Something I’ve noticed as I read through various Golden-Age Flash Comics is a repeated subgenre in which the Flash plays an entire team. “Nine Empty Uniforms” (Flash Comics #90, 1947) is the first one I read, since it was reprinted in an 80-page Giant. The bad guys cause problems for a baseball team, so the Flash takes the place of every single player in the upcoming game.
As I’ve picked up comics from the 1940s, and the new Archive book, I’ve found more. In an untitled story from All-Flash Quarterly #1 (1941, reprinted in The Golden Age Flash Archive Volume 2), racketeers hassle a hockey team.The owner needs the money from the “Manley Cup” for an operation for his daughter, so when the racketeers force the players to sit the game out, the Flash steps in.
“Play of the Year” (Flash Comics #39, 1943) breaks with tradition a bit and instead of a sports team, the Flash replaces a troupe of actors. A rival producer tries to financially ruin one of Jay’s friends by preventing his play from opening, in this case faking a measles outbreak among the cast and putting them in quarantine. Once again, the Flash steps in and plays every single role, changing costumes and switching places faster than the eye can see.
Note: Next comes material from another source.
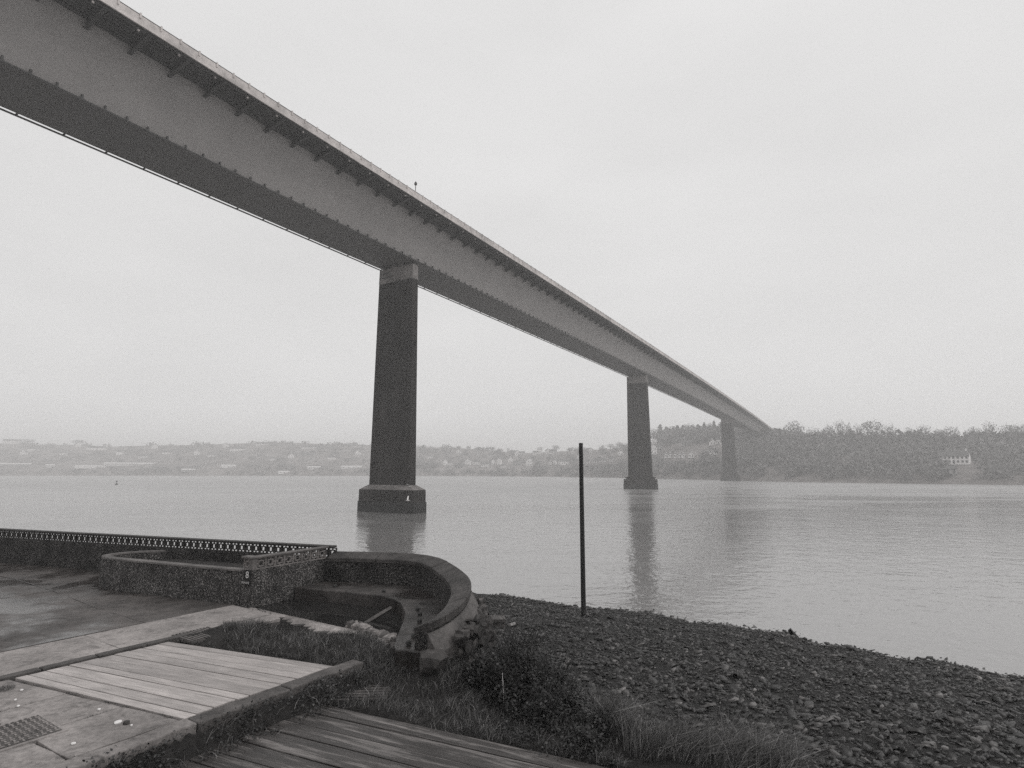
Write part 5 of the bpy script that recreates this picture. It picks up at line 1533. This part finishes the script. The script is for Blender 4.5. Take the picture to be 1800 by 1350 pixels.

The weird thing about these stories is that nowhere does anyone suggest that having a super-powered player—who isn’t even on your roster—just might be cheating. It goes all the way back to his first appearance in Flash Comics #1: Back in college, Jay Garrick was a football scrub. After the accident gave him super-speed, he convinced the coach to put him on the field so he could show off in front of his girlfriend, Joan.
Interestingly, later retellings of the Flash’s origin make it a point that he quit the team immediately afterward because staying would have given him an unfair advantage.
Originally posted at K-Squared Ramblings.
I won’t speak to baseball, but with hockey in the 40s and 50s there were coaches who would read the rulebook thoroughly and if a rule didn’t exist preventing them from doing something they would try to get away with doing just that… using 2 goaltenders and only 4 players up front instead of 5, goaltenders using 2 sticks instead of 1, etc. A lot of the rules that exist today were the results of coaches trying to get away with things because the rules didn’t yet exist to prevent them from doing those things.
That’s fascinating. It’s like rules lawyering in role-playing games, but in sports!
I can just imagine some coach explaining, “Look, there’s no rule against cutting a hole in the ice with a chainsaw!” while a fight breaks out between the two teams.
Its not uncommon for the Flashes (any of them) to be playing against someone else (or themselves) in sports. I remember a Secret Origins issue (#8?) with Jay Garrick where he was playing tennis with himself because no one else could keep up with him. And in Flash #67 Wally plays as a one-man basketball team for a charity event.
Playing for Charity and against oneself vs playing against a regular team while having superpowers. Two are fair and one is possibly cheating depending on the powers.
Exactly: It’s one thing to play for fun or pure spectacle, but another thing entirely to play for actual stakes.
I’ve argued before that in some respects, the Flashes are more powerful than Supes. This is usually one my arguments.
.-= Margaret’s latest blog post: Gateway Drugs: History Buffs =-.
In theory, I suppose Superman could do the same thing, but it’s not an application of super-speed I can recall him using. At least not much.